Copy each line below exactly and leave the pictures out.

***** Entries provided

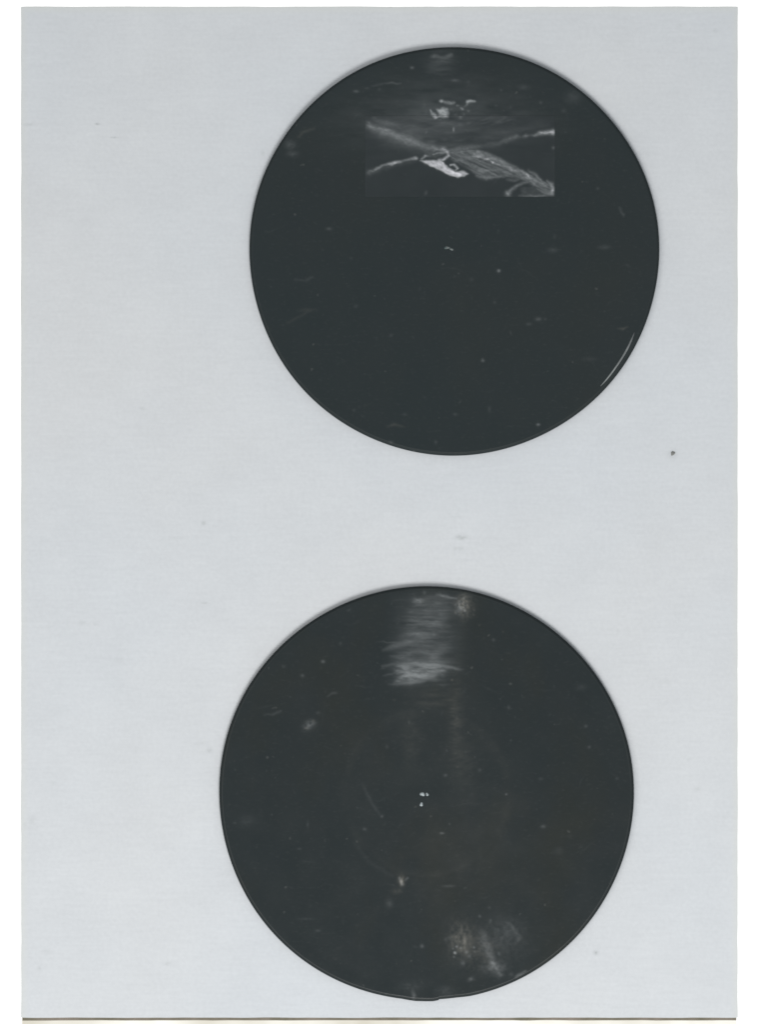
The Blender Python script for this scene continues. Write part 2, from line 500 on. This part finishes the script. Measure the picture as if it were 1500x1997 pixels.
def marks_upper(M):
    rng = np.random.default_rng(5)
    sprinkle(M, rng, 70, 886, 489, 385, 3, 16)
    hair_lines(M, rng, 50, 886, 489, 370, 4)
    # wiped haze over the upper third
    M.blob(850, 232, 165, 52, 15, 0.75, ns=(46, 11), seed=31, mode='add')
    M.blob(800, 262, 90, 36, 6, 0.8, ns=(30, 12), seed=33, mode='add')
    M.blob(870, 165, 150, 30, 4, 0.9, ns=(40, 8), seed=34, mode='add')
    M.blob(1000, 240, 90, 50, 3, 0.9, ns=(30, 9), seed=35, mode='add')
    # highlight by the rim, put in as pale streaks
    M.blob(860, 124, 30, 24, 15, 0.6, ns=(30, 5), seed=36)
    M.stroke([(838, 112, 4, 8), (848, 109, 5, 32), (858, 113, 4, 24), (868, 112, 4, 26), (880, 108, 4.5, 34)], 0.3)
    M.stroke([(842, 122, 3.5, 12), (862, 120, 4, 22), (884, 121, 3, 8)], 0.3)
    for a in [(804, 132, 5, 4, 42), (695, 178, 8, 4, 28), (740, 175, 6, 5, 14), (716, 172, 8, 4, 12), (888, 157, 9, 3.5, 26),
              (914, 160, 7, 5, 14), (978, 176, 4, 4, 18), (996, 209, 5, 5, 16), (1055, 200, 5, 5, 18), (1022, 170, 14, 6, 12),
              (968, 206, 6, 4, 14), (1100, 216, 8, 6, 12), (1118, 190, 16, 12, 13), (960, 230, 5, 4, 10), (973, 528, 4.5, 4, 62),
              (942, 703, 4.5, 4, 38), (1050, 828, 4.5, 3.5, 55), (1180, 482, 12, 4, 12), (1078, 488, 9, 5, 14), (1050, 622, 8, 5, 24),
              (1032, 632, 7, 4, 16), (1064, 622, 4, 4, 14), (642, 446, 7, 4, 20), (965, 590, 4, 4, 12), (694, 597, 5, 5, 10),
              (763, 654, 4, 4, 14), (920, 545, 6, 5, 9), (888, 808, 5, 4, 16), (955, 798, 4, 8, 12), (1150, 700, 14, 4, 8),
              (763, 862, 6, 4, 15), (850, 862, 4, 5, 14), (790, 808, 6, 4, 12), (690, 800, 4, 4, 12), (1082, 462, 4, 6, 8)]:
        M.blob(*a)
    M.stroke([(748, 162, 2, 10), (765, 161, 2.5, 26), (783, 163, 2, 16)], 0.2)
    M.stroke([(724, 168, 3, 8), (745, 163, 3, 14)], 0.3)
    M.stroke([(1208, 406, 2.5, 10), (1217, 418, 3, 19)], 0.3)
    M.stroke([(582, 266, 2.5, 9), (590, 258, 3, 13), (612, 250, 2.5, 8)], 0.4, 'brown')
    M.blob(566, 282, 9, 8, 24, 0.5); M.blob(570, 300, 11, 6, 16, 0.5)
    M.stroke([(575, 545, 2, 8), (595, 548, 3, 9), (608, 540, 2.5, 9)], 0.3)
    M.stroke([(560, 630, 3, 6), (575, 622, 3, 7), (605, 606, 3, 6)], 0.3, 'brown')
    M.blob(598, 605, 16, 4, 8, 0.4, 'brown')
    M.stroke([(1205, 640, 2, 8), (1217, 641, 2.5, 20), (1226, 638, 2, 8)], 0.2, 'brown')
    M.stroke([(755, 832, 2.5, 6), (770, 828, 3, 16), (790, 832, 2, 4)], 0.3, 'brown')
    # bright flecks above the film, a highlight put into the colour
    M.blob(861, 197, 6, 5, 92, 0.3, ns=(4, 3)); M.stroke([(868, 200, 4, 55), (878, 201, 4.5, 62), (885, 201, 4, 50)], 0.5, ns=(4, 3))
    M.blob(893, 206, 5, 3.5, 48, 0.4); M.blob(901, 212, 6, 4, 72, 0.4, ns=(3, 3), ang=0.5); M.stroke([(906, 208, 2.2, 30), (911, 203, 2.4, 50)], 0.3)
    M.stroke([(911, 199, 3.4, 90), (918, 198, 3.4, 96), (926, 198, 2.4, 70)], 0.25, ns=(4, 3))
    M.stroke([(840, 215, 3, 60), (845, 222, 4.6, 96), (850, 229, 4, 84)], 0.4, ns=(4, 4))
    M.poly([(852, 213), (862, 210), (873, 211), (876, 220), (873, 228), (866, 230), (853, 229), (856, 222)], 94, 0.5, ns=(6, 4), soft=3.2)
    M.blob(914, 216, 6, 5, 30, 0.5); M.blob(889, 222, 10, 8, 18, 0.6); M.blob(880, 212, 7, 6, 22, 0.6); M.blob(905, 222, 7, 7, 24, 0.6)
    M.blob(862, 235, 18, 6, 22, 0.4); M.blob(828, 204, 5, 8, 22); M.blob(832, 218, 5, 8, 24)


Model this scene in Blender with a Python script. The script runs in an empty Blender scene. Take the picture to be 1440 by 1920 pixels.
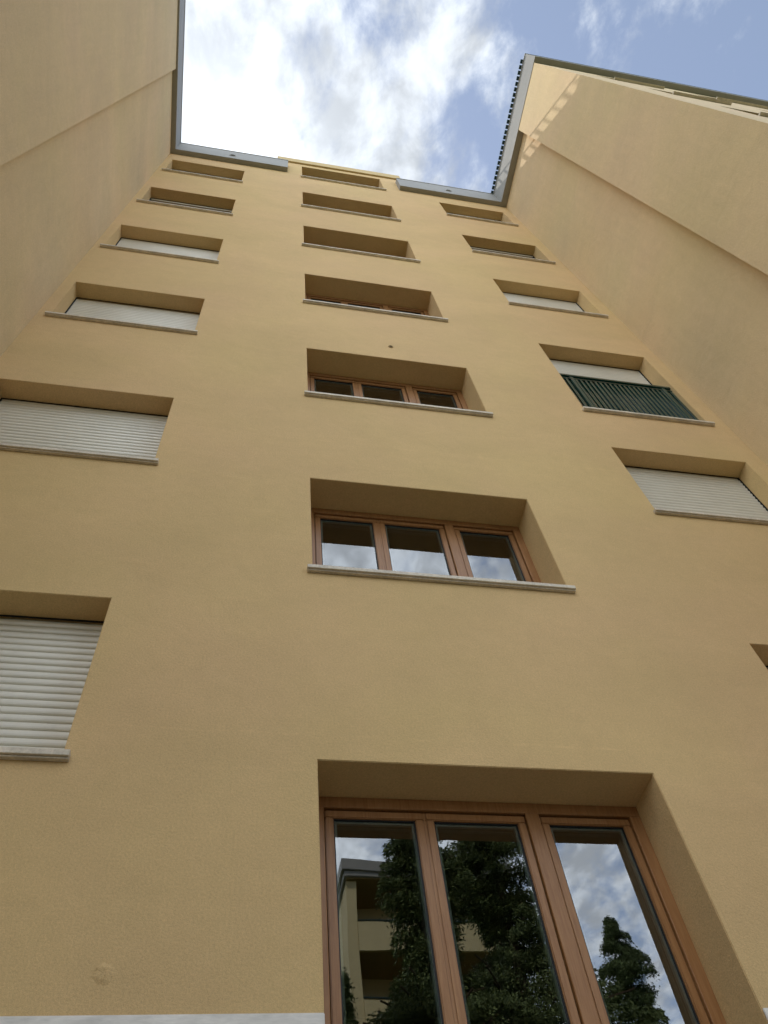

**********

# [Reply]
The Blender Python script for this scene continues. Write part 2, from line 500 on. This part finishes the script. Measure the picture as if it were 1500x1997 pixels.
def marks_upper(M):
    rng = np.random.default_rng(5)
    sprinkle(M, rng, 70, 886, 489, 385, 3, 16)
    hair_lines(M, rng, 50, 886, 489, 370, 4)
    # wiped haze over the upper third
    M.blob(850, 232, 165, 52, 15, 0.75, ns=(46, 11), seed=31, mode='add')
    M.blob(800, 262, 90, 36, 6, 0.8, ns=(30, 12), seed=33, mode='add')
    M.blob(870, 165, 150, 30, 4, 0.9, ns=(40, 8), seed=34, mode='add')
    M.blob(1000, 240, 90, 50, 3, 0.9, ns=(30, 9), seed=35, mode='add')
    # highlight by the rim, put in as pale streaks
    M.blob(860, 124, 30, 24, 15, 0.6, ns=(30, 5), seed=36)
    M.stroke([(838, 112, 4, 8), (848, 109, 5, 32), (858, 113, 4, 24), (868, 112, 4, 26), (880, 108, 4.5, 34)], 0.3)
    M.stroke([(842, 122, 3.5, 12), (862, 120, 4, 22), (884, 121, 3, 8)], 0.3)
    for a in [(804, 132, 5, 4, 42), (695, 178, 8, 4, 28), (740, 175, 6, 5, 14), (716, 172, 8, 4, 12), (888, 157, 9, 3.5, 26),
              (914, 160, 7, 5, 14), (978, 176, 4, 4, 18), (996, 209, 5, 5, 16), (1055, 200, 5, 5, 18), (1022, 170, 14, 6, 12),
              (968, 206, 6, 4, 14), (1100, 216, 8, 6, 12), (1118, 190, 16, 12, 13), (960, 230, 5, 4, 10), (973, 528, 4.5, 4, 62),
              (942, 703, 4.5, 4, 38), (1050, 828, 4.5, 3.5, 55), (1180, 482, 12, 4, 12), (1078, 488, 9, 5, 14), (1050, 622, 8, 5, 24),
              (1032, 632, 7, 4, 16), (1064, 622, 4, 4, 14), (642, 446, 7, 4, 20), (965, 590, 4, 4, 12), (694, 597, 5, 5, 10),
              (763, 654, 4, 4, 14), (920, 545, 6, 5, 9), (888, 808, 5, 4, 16), (955, 798, 4, 8, 12), (1150, 700, 14, 4, 8),
              (763, 862, 6, 4, 15), (850, 862, 4, 5, 14), (790, 808, 6, 4, 12), (690, 800, 4, 4, 12), (1082, 462, 4, 6, 8)]:
        M.blob(*a)
    M.stroke([(748, 162, 2, 10), (765, 161, 2.5, 26), (783, 163, 2, 16)], 0.2)
    M.stroke([(724, 168, 3, 8), (745, 163, 3, 14)], 0.3)
    M.stroke([(1208, 406, 2.5, 10), (1217, 418, 3, 19)], 0.3)
    M.stroke([(582, 266, 2.5, 9), (590, 258, 3, 13), (612, 250, 2.5, 8)], 0.4, 'brown')
    M.blob(566, 282, 9, 8, 24, 0.5); M.blob(570, 300, 11, 6, 16, 0.5)
    M.stroke([(575, 545, 2, 8), (595, 548, 3, 9), (608, 540, 2.5, 9)], 0.3)
    M.stroke([(560, 630, 3, 6), (575, 622, 3, 7), (605, 606, 3, 6)], 0.3, 'brown')
    M.blob(598, 605, 16, 4, 8, 0.4, 'brown')
    M.stroke([(1205, 640, 2, 8), (1217, 641, 2.5, 20), (1226, 638, 2, 8)], 0.2, 'brown')
    M.stroke([(755, 832, 2.5, 6), (770, 828, 3, 16), (790, 832, 2, 4)], 0.3, 'brown')
    # bright flecks above the film, a highlight put into the colour
    M.blob(861, 197, 6, 5, 92, 0.3, ns=(4, 3)); M.stroke([(868, 200, 4, 55), (878, 201, 4.5, 62), (885, 201, 4, 50)], 0.5, ns=(4, 3))
    M.blob(893, 206, 5, 3.5, 48, 0.4); M.blob(901, 212, 6, 4, 72, 0.4, ns=(3, 3), ang=0.5); M.stroke([(906, 208, 2.2, 30), (911, 203, 2.4, 50)], 0.3)
    M.stroke([(911, 199, 3.4, 90), (918, 198, 3.4, 96), (926, 198, 2.4, 70)], 0.25, ns=(4, 3))
    M.stroke([(840, 215, 3, 60), (845, 222, 4.6, 96), (850, 229, 4, 84)], 0.4, ns=(4, 4))
    M.poly([(852, 213), (862, 210), (873, 211), (876, 220), (873, 228), (866, 230), (853, 229), (856, 222)], 94, 0.5, ns=(6, 4), soft=3.2)
    M.blob(914, 216, 6, 5, 30, 0.5); M.blob(889, 222, 10, 8, 18, 0.6); M.blob(880, 212, 7, 6, 22, 0.6); M.blob(905, 222, 7, 7, 24, 0.6)
    M.blob(862, 235, 18, 6, 22, 0.4); M.blob(828, 204, 5, 8, 22); M.blob(832, 218, 5, 8, 24)


Model this scene in Blender with a Python script. The script runs in an empty Blender scene. Take the picture to be 1440 by 1920 pixels.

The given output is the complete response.